APICOLTURA: UN AIUTO RECIPROCO
Un quadro ben poco rassicurante. Eppure, fortunatamente, come le api sono indispensabili per l’uomo, anche l’uomo può essere importante per le api. «Penso che un certo tipo di apicoltura – continua Nazzi – possa essere considerato una specie di paradigma virtuoso del rapporto uomo-natura.
Infatti, l’apicoltore responsabile si limita a sottrarre alle api il surplus di miele che esse hanno prodotto a causa dell’assistenza ricevuta dall’uomo sotto forma di un riparo, della protezione dai parassiti, del sostentamento in periodi di magra.
E mentre si svolge, questo allevamento comporta, come effetto collaterale, l’arricchimento della flora circostante attraverso l’impollinazione. Dunque un’attività che, se esercitata con coscienza, non toglie alla natura ma, anzi, l’aiuta. Purtroppo però esistono anche forme di apicoltura che sono tutt’altro che sostenibili. Si pensi, ad esempio, a ciò che accade ogni anno in California, dove agli inizi della primavera vengono trasportati due milioni di alveari opportunamente preparati per l’impollinazione dei mandorli.

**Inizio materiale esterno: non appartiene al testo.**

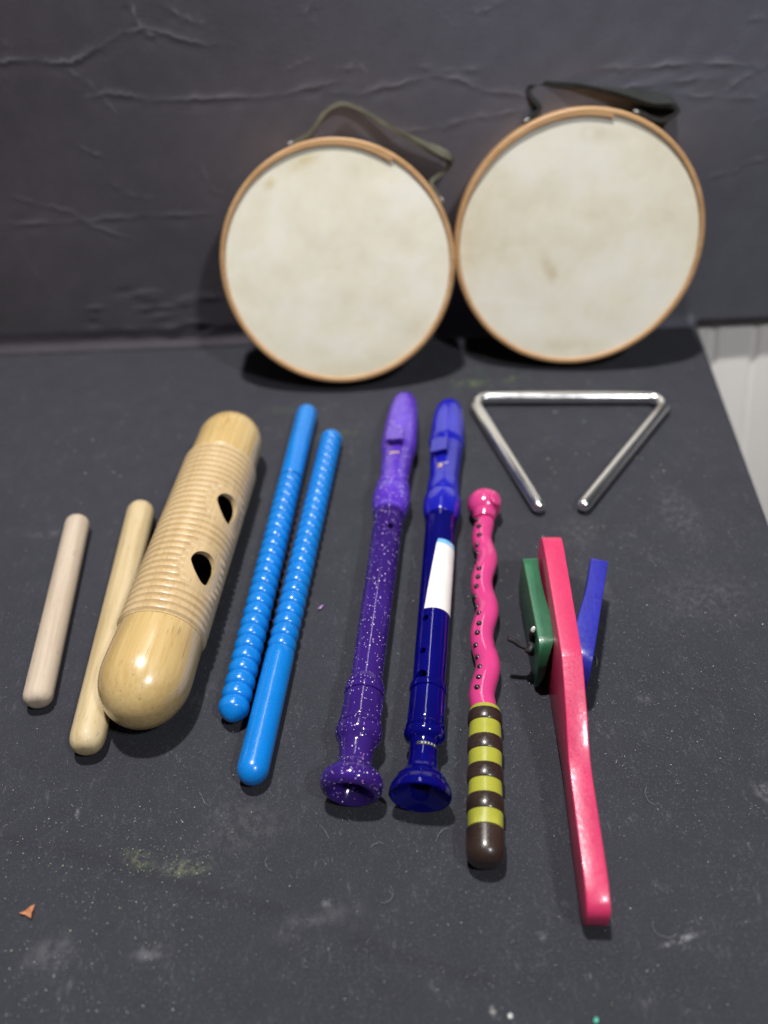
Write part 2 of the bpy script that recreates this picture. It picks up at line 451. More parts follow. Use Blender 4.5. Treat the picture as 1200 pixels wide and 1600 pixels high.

Qui le api lavorano incessantemente mentre imperversano i trattamenti chimici che le falcidiano. Gli alveari superstiti, vengono trasferiti in Florida dove trascorrono l’inverno prima di ripartire per l’Ovest. Sta a noi scegliere fra queste due alternative».
ACQUISTA CONSAPEVOLE, SALVA LE API
Nel suo libro, infine, Nazzi offre dei suggerimenti per salvaguardare questi piccoli e importanti insetti. Una specie di decalogo che va dalla gestione del proprio giardino fino alla richiesta di azioni consone alla propria amministrazione civica.
Tuttavia un punto fondamentale, ricorda il professore, passa attraverso gli acquisti consapevoli: «Di fatto, l’agricoltura si muove in una certa direzione che può essere nociva per le api perché i consumatori non apprezzano ancora la differenza fra un prodotto ottenuto nel rispetto dell’ambiente e un prodotto convenzionale».